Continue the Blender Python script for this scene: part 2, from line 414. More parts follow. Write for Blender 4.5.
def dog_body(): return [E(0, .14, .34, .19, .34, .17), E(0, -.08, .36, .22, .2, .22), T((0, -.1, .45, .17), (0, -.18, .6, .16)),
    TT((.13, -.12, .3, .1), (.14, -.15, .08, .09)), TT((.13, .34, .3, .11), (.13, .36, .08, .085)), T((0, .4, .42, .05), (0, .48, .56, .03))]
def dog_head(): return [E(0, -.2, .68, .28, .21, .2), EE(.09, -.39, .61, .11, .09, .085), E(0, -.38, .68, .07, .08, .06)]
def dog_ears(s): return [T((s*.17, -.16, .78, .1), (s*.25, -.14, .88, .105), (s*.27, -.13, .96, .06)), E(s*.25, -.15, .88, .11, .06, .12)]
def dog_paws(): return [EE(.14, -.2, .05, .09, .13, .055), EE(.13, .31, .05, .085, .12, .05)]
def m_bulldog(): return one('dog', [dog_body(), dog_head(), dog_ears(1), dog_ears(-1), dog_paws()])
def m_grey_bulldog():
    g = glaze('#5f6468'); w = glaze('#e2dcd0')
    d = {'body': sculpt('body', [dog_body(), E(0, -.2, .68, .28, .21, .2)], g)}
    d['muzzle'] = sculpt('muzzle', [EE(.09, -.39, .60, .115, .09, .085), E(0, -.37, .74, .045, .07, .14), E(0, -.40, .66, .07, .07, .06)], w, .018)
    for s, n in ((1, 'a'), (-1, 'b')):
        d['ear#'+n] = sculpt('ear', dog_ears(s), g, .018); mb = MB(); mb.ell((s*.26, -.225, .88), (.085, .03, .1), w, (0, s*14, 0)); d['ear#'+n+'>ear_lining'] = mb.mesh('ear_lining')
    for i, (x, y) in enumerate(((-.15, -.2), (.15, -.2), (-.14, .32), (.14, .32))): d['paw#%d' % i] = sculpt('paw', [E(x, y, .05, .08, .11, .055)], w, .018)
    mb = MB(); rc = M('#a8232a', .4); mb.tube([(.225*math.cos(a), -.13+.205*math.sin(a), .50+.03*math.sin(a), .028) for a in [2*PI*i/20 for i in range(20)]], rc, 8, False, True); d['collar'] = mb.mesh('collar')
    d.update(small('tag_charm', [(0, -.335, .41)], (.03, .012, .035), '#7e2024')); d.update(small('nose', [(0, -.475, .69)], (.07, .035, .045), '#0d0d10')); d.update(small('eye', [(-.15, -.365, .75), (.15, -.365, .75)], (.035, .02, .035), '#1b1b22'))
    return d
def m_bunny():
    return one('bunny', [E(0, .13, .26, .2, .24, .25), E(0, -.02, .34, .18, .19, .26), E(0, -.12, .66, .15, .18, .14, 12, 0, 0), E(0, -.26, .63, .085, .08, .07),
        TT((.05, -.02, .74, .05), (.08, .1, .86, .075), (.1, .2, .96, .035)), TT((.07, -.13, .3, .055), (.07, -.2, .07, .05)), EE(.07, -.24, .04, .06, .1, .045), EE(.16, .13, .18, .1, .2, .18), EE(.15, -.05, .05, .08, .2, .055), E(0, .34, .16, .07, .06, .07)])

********

Without changing a word, restate the whole listing.

-- Written answer --
Continue the Blender Python script for this scene: part 2, from line 414. More parts follow. Write for Blender 4.5.
def dog_body(): return [E(0, .14, .34, .19, .34, .17), E(0, -.08, .36, .22, .2, .22), T((0, -.1, .45, .17), (0, -.18, .6, .16)),
    TT((.13, -.12, .3, .1), (.14, -.15, .08, .09)), TT((.13, .34, .3, .11), (.13, .36, .08, .085)), T((0, .4, .42, .05), (0, .48, .56, .03))]
def dog_head(): return [E(0, -.2, .68, .28, .21, .2), EE(.09, -.39, .61, .11, .09, .085), E(0, -.38, .68, .07, .08, .06)]
def dog_ears(s): return [T((s*.17, -.16, .78, .1), (s*.25, -.14, .88, .105), (s*.27, -.13, .96, .06)), E(s*.25, -.15, .88, .11, .06, .12)]
def dog_paws(): return [EE(.14, -.2, .05, .09, .13, .055), EE(.13, .31, .05, .085, .12, .05)]
def m_bulldog(): return one('dog', [dog_body(), dog_head(), dog_ears(1), dog_ears(-1), dog_paws()])
def m_grey_bulldog():
    g = glaze('#5f6468'); w = glaze('#e2dcd0')
    d = {'body': sculpt('body', [dog_body(), E(0, -.2, .68, .28, .21, .2)], g)}
    d['muzzle'] = sculpt('muzzle', [EE(.09, -.39, .60, .115, .09, .085), E(0, -.37, .74, .045, .07, .14), E(0, -.40, .66, .07, .07, .06)], w, .018)
    for s, n in ((1, 'a'), (-1, 'b')):
        d['ear#'+n] = sculpt('ear', dog_ears(s), g, .018); mb = MB(); mb.ell((s*.26, -.225, .88), (.085, .03, .1), w, (0, s*14, 0)); d['ear#'+n+'>ear_lining'] = mb.mesh('ear_lining')
    for i, (x, y) in enumerate(((-.15, -.2), (.15, -.2), (-.14, .32), (.14, .32))): d['paw#%d' % i] = sculpt('paw', [E(x, y, .05, .08, .11, .055)], w, .018)
    mb = MB(); rc = M('#a8232a', .4); mb.tube([(.225*math.cos(a), -.13+.205*math.sin(a), .50+.03*math.sin(a), .028) for a in [2*PI*i/20 for i in range(20)]], rc, 8, False, True); d['collar'] = mb.mesh('collar')
    d.update(small('tag_charm', [(0, -.335, .41)], (.03, .012, .035), '#7e2024')); d.update(small('nose', [(0, -.475, .69)], (.07, .035, .045), '#0d0d10')); d.update(small('eye', [(-.15, -.365, .75), (.15, -.365, .75)], (.035, .02, .035), '#1b1b22'))
    return d
def m_bunny():
    return one('bunny', [E(0, .13, .26, .2, .24, .25), E(0, -.02, .34, .18, .19, .26), E(0, -.12, .66, .15, .18, .14, 12, 0, 0), E(0, -.26, .63, .085, .08, .07),
        TT((.05, -.02, .74, .05), (.08, .1, .86, .075), (.1, .2, .96, .035)), TT((.07, -.13, .3, .055), (.07, -.2, .07, .05)), EE(.07, -.24, .04, .06, .1, .045), EE(.16, .13, .18, .1, .2, .18), EE(.15, -.05, .05, .08, .2, .055), E(0, .34, .16, .07, .06, .07)])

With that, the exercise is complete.